As y'all know, I write a monthly column for Charleston's City Paper. I've been doing it since July, I guess. It's been fun, and I continually get feedback on it. For instance, Conseula and I had lunch today at Jack's, and as I was checking out, the cashier said, "I love your column!"
Every time I write a column, though, it's just labeled "Guest Column." I'm a regular monthly columnist, so it's time that my column has a name. And I am terrible at coming up with names. Just terrible. So I emailed my editor to ask him for suggestions.
He wrote,
Hmm.
Give me some themes to work with. Like say three words.
All I can come up with now is: On a Gender Bender. And I don't think that even remotely works.
So I responded,
Ha! But that’s better than anything I’d come up with!
Themes: whatever Alison wants to talk about. Feminism. Sexism sucks. Tearing down the white supremacist heterosexist patriarchy. Ovaries are awesome.
And he said,
Ooh. Ovaries Are Awesome. Interesting.
Okay, that was just me riffing. My column can't be titled "Ovaries Are Awesome." I'm not that committed to ovaries. They are awesome, but so are lots of other body parts, and really I don't want to essentialize women.
Then this afternoon, I was sharing this dilemma with Amber. During that conversation, she happened to notice some pictures on my desk--pictures that Catherine, Trey, and I drew over the weekend. Pictures of monkey penises. She was sort of shocked. I told her that sometimes when things suck really badly, they suck a monkey penis. And that's what these pictures were meant to capture. (I've made it really small here so perhaps you won't be as distressed as Amber was.)

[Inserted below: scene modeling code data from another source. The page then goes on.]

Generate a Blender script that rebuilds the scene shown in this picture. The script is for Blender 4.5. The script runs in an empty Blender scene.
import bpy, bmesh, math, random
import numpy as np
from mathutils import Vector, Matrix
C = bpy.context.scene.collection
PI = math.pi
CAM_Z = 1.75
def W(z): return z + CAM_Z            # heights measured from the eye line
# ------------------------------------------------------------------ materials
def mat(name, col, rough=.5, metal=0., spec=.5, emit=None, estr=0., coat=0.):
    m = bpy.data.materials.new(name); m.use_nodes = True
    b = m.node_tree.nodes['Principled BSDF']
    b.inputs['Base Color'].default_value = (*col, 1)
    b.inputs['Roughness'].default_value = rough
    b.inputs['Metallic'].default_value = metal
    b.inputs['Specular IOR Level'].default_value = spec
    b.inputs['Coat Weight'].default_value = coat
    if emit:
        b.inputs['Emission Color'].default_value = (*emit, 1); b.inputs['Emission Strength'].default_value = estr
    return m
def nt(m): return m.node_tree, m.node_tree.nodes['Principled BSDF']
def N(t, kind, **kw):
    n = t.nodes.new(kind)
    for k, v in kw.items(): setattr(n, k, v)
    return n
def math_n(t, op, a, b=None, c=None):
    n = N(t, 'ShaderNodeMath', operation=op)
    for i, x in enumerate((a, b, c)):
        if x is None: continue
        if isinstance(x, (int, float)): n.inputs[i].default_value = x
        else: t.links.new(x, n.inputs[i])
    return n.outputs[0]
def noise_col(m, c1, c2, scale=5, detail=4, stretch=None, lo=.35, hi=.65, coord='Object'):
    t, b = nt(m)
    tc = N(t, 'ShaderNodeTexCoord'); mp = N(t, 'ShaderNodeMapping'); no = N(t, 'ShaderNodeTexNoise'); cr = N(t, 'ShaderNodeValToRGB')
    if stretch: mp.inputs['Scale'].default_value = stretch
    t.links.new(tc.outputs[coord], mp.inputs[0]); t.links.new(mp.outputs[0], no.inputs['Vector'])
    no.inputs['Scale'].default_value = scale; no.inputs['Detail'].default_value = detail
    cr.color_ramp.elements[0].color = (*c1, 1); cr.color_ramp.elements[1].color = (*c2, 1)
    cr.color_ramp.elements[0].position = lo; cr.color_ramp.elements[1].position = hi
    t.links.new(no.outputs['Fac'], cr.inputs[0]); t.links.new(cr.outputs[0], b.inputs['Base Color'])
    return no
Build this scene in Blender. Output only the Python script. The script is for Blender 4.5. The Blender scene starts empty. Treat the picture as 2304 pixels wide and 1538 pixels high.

Then Amber suggested that my column often identifies things that are wrong with the world: sexist underwear, elected officials who think that you can't get pregnant if you're raped, college campuses where women are raped on a regular basis, and women not being elected to political office. She suggested that the column be called
Things That Suck a Monkey Penis.
So, Baxter Sez readers, it's time for you to come up with some better suggestions for my City Paper column name. Please leave them in the comments section!
11 comments:
Oh my god, she's so hot
She's so fucking hot, she's like a curry
I gotta tell her how hot she is
But if I tell her how hot she is she'll think I'm being sexist
She's so hot, she's making me sexist...bitch
Who's the Boom King? I'm the Boom King. Alison is the Boom King.
No? Ok I'll think s'mores.
Bass Akwards
or Bass Akwords
Okay, folks, you're coming up with some good material, both here and on Facebook. My dad texted me "Maybelle's Mom Sez," which is excellent, too.
Keep it up! You can title not only my column but other things I haven't even written yet!
you could call it "why are we still talking about this?"
ism comes to mind...[Middle English -isme, from Old French, from Latin -ismus, from Greek -ismos, n. suff.]
The F Word
Munky Business
or Munky Bizness
Something like that.
Check the urban dictionary for all the different defs. Kind of interesting.
And of course, you can have your private meaning implied, too. LOL.
"Warring Against Prejudice"
"Prejudice: Fight or Flight"
You could title it:
Not the Prime Directive (or Prime Derivative as I thought it was called)
Stop, Collaborate, and Listen
or
Yo Mamma Sez
Youre Welcome Piep!
I like Fembiquitous. All encompassing in a way.